Whilst searching for anything remotely interesting on Yeovil Town ahead of our League One encounter this weekend, I came across a site called Ciderspace. The site has an extremely well researched brief history of our club going all the way back to the days of Leeds City.

Credit where it’s due, the site’s author definitely did his homework. However, I did get the impression we won’t be on their Christmas card list;

Those who have followed the fortunes of Leeds United over the last couple of years or so, would raise a wry smile at knowing that Leeds United were formed in 1919 after their predecessors (Leeds City) were folded amidst a row with the Football League over financial misdemeanours. The more things change, the more they stay the same!

For those that don’t know the beginnings of Leeds United, this is entirely true. He does neglect to mention that the financial misdemeanours were over alledgedly paying our players during the war – hardly the stuff of pure evil, is it? And to my knowledge, this was never proven, but even in the early 1900’s the Football League didn’t seem to be big fans of ours.

After skimming through the glory years of Revie, our resurrection under Howard Wilkinson and the ‘living the dream’ era, we come to the most recent administration;

Not that this [the administration shambles] appears to have done Leeds too much harm. They’d junked the best part of the 35 million quids worth of debts and Bates stated that the club was as good as debt-free – exactly as Blackwell had predicted – making them now probably the richest club in League One. The punishment given out by the Football League also had a welcome side-effect for Bates – it got the fans off his back and onto that of the authorities. That 15 points deduction now looks like a bargain.

He makes a good point. One we’re all too aware of. Upon Bates arrival the majority of fans weren’t impressed. The -15 season brought us all together, with the ‘backs against the wall’ mentality that led us so close to achieving promotion at the first attempt, despite the obvious handicap.

Bates led the charge against the evil powers of the Football League, whilst many overlooked the fact that it was the tactics himself and KPMG used during the takeover that led to the deduction. Many forget that during and after the takeover, there was several parties unhappy at not being given a fair chance to bid for the club. Still can’t help wonder if we’d have been better off with one of them.

After Donny ‘urinate all over our parade’ we come to the appointment of Grayson;

Leeds, being Leeds, illegally approached and poached Simon Grayson from Blackpool. Why should they care? They finished fourth this time around, but didn’t even get to Wembley, Millwall putting them out of the play-offs at the semi-final stages.

‘Leeds, being Leeds?’ He makes it sound as though we’ve illegally approached anyone we had a slight interest in, when the truth is, this is very uncommon at Leeds. I don’t doubt we’ve been guilty of it as much as most clubs, but we’re hardly up there with the likes of Chelsea and Man United.

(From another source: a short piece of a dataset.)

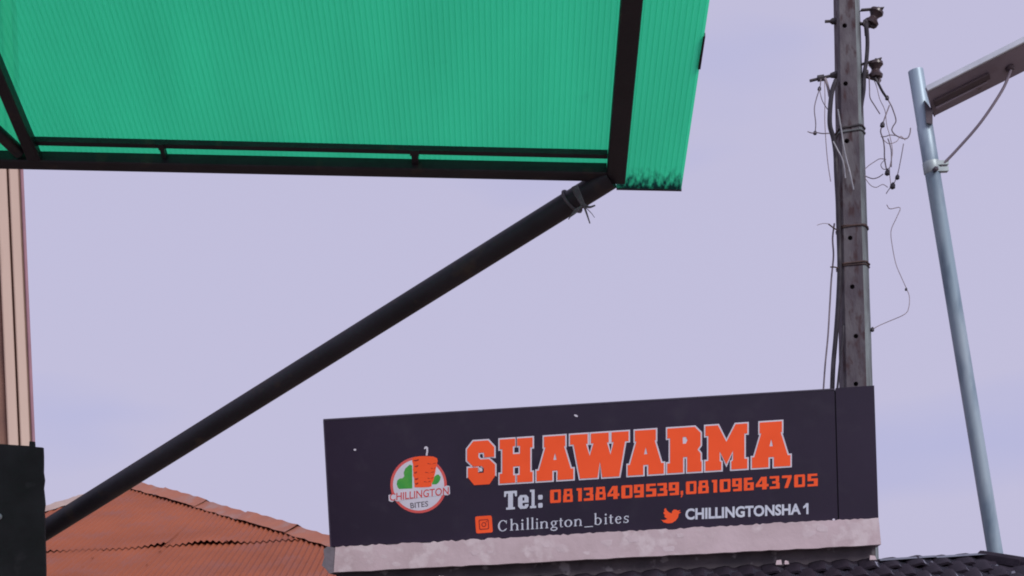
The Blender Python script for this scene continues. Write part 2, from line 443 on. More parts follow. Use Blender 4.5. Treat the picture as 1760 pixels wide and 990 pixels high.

Can’t argue too much with the next bit though;

Another day, another season, but still the investigations into Bates rumble on. The net seems to be closing. No longer is he treated by the media as a bluff shooter from the hip – ‘Oh, that’s just Ken being Ken again’. The dark side of Bates is emerging. Everyone knows the man is a dissembling liar, tax dodger and bully, but can what most suspect be proven: that he’s a crook as well? Football, long the home of charlatans, shysters, fantasists and outright criminals, is beginning to change – if painfully slowly. Will Bates decide to retire to his Monaco tax haven before he’s brought down, or will he again wriggle through that net? Whichever, at least there’s one positive: at his age he can’t be much longer in the game, and football will be, by a small degree, a better place when Bates is gone for good.

I might have misinterpreted this, but the final part seems to suggest we’d all be better off with Bates dead. I’d be jumping for joy if he sold the club and left us in peace, but to wish him dead is a little extreme at best.

I used to get frustrated by the dislike aimed at us from all these League One clubs we have no history against, but have learnt to laugh it off these days. Being disliked is hardly something foreign to us afterall.

The annoyance usually stemmed from the fact that people disliked us for the Revie years. They had a misconception of the team being cheats and thugs. People rarely mention how brilliant that team were and how skillful the players were. They were uncompromising. There’s no escaping that, but you had to be back then. Chelsea were exactly the same, as were a lot of teams, but Leeds are the ones people remember, because we were the outsiders and people hated our success.

These days however, we’re disliked for an entirely new reason. Ken Bates’ lack of people skills and unique business dealings continue to attract bad press. There’s not many people Ken hasn’t annoyed at some point along the way. In one sense, Leeds United are strong because ‘everyone hates us and we don’t care‘ – It’s the backs to the wall mentality that drives us forward. However, i’d much rather be hated for our success than bad publicity.

Let’s hope Simon Grayson’s side can replicate the 4-0 hammering we gave them last year at Elland Road and give them real reason to hold a grudge.